2 hours ago, jice said:
Yeah… dude. Play the game. Protect yourself. But if an evaluator is leaning on that game or focusing on queepy, non-mission-related things: that evaluator is a non-mission-enhancing waste of time and the org and/or process is broke. The organization should weed those humans out and fix those processes, not punish folks for failing to waste their life on behalf of a MAJCOM 3V staffer’s ego.
Yeah, still protect yourself when you go to the airline. Common sense. But the FAA doesn’t work for your airline; that douchey FAA jump-seater isn’t paid to care whether your airline is effective at its job. That should be the MAJCOM’s only concern if they’re sitting in my co*ckpit.
Yeah, great in theory, except in practice what you are describing is how complacency festers. There's always an excuse for why this rule isn't that important or you don't really have to follow that reg, or yeah maybe you're supposed to do it that way but does it really matter?

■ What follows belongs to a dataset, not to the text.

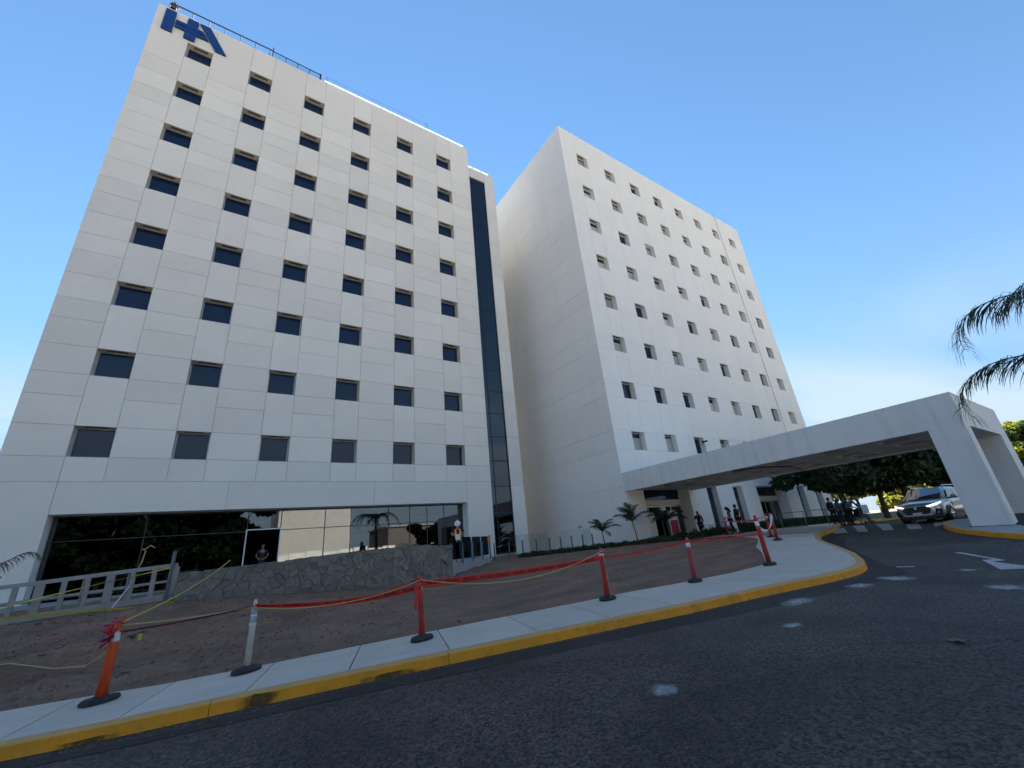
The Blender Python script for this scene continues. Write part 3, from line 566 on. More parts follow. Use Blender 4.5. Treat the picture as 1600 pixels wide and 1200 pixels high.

Complacent squadrons with mishaps don't consciously create an environment that is ripe for catastrophe. There isn't some dipsh*t who walks in saying "I can't wait to break the rules and eventually lead to calamity." I don't say this as some evaluator who had a boner for downgrading people. I say this as someone who is reflexively anti-authoritarian and always looking for a reason to do something differently. And that little sh*t adds up in your brain and builds the habit pattern of excusing regulatory deviance. Then when something goes wrong, or you screw something up, or something unplanned puts you in a position where the easier answer is to violate or keep violating the regulation, that habit pattern kicks in. It only has to kick in for a few minutes or seconds to put you in a position you would have assumed prior to the flight you wouldn't find yourself in. I remember this conflict when stabilized approach criteria came out.
Maybe you've been able to shake the bonds of human nature, but the rest of us mortals are very much susceptible to all the things that created the need for these regulations in the first place. It is the literal function of the evaluator to enforce the regulations as they are written, and as we all remember from training, these regulations are written in blood. Including the blood of whatever dipsh*t had his finger degloved because he was wearing a wedding ring. Expecting the evaluators to have a secondary set of unwritten regulations that discriminate between "queep" rules and the ones that actually matter is easy to say with a beer in your hand, but very difficult to do when you're the one enforcing the standards. When I got downgraded on my T-6 instructor check ride for taking my mask off right after takeoff, it wasn't the evaluator's fault. I was the dummy.
Does that mean guys should be sent to an FEB for wearing a wedding ring on a regular flight? Obviously not, considering I don't think pilots should be punished foruncharacteristicmistakes that might result in damage to the aircraft or person either. Sometimes you just have a hard landing. If it's not a trend, just debrief it.
But if you can't play the game with an evaluator then it's very difficult to imagine that same person isn't applying their own layer of judgment subconsciously to all sorts of regulations day-to-day. Again, I speak from experience, not as the judge and jury. And it's not a moral judgment on that person. There are stupid rules. The real question is, are you violating the rule because it's keeping you from accomplishing the mission, or just because you think it's dumb/inconvenient? In my experience 99.9% of the time it's the latter, and while that may absolutely be true, the obvious follow-up question is "why not just take the f*cking ring off?"
It's funny, as I get dangerously close to 40 I finally understand why the majors and lieutenant colonels in the squadron all wore the damn reflective belt when we were on the flight line in Bagram. When I was younger and dumber and always looking for a fight I just thought they were sellouts or too afraid of getting in trouble. Now I realize that as you get older and more boring, which I absolutely am, you simply perform a more logical calculation:
Is the reflective belt actually stopping me from doing anything in any way? No? *shrug* I guess I'll wear it then, not my circus, not my clowns.
Anyway that's a really long-winded way of saying that the purpose of a majcom evaluator is literally to make sure *all* of the rules are being followed, and anybody flying with them should be smart enough to know that. And if you can't understand that, it's not the evaluator with their head up their ass. It's the job of the DO, the squadron evaluator, and the instructor pilots to determine whether or not a pilot is failing at the actual "important" sh*t. If you're waiting for a majcom evaluator to make sure you can perform the basic squadron mission, things have already gotten pretty bad.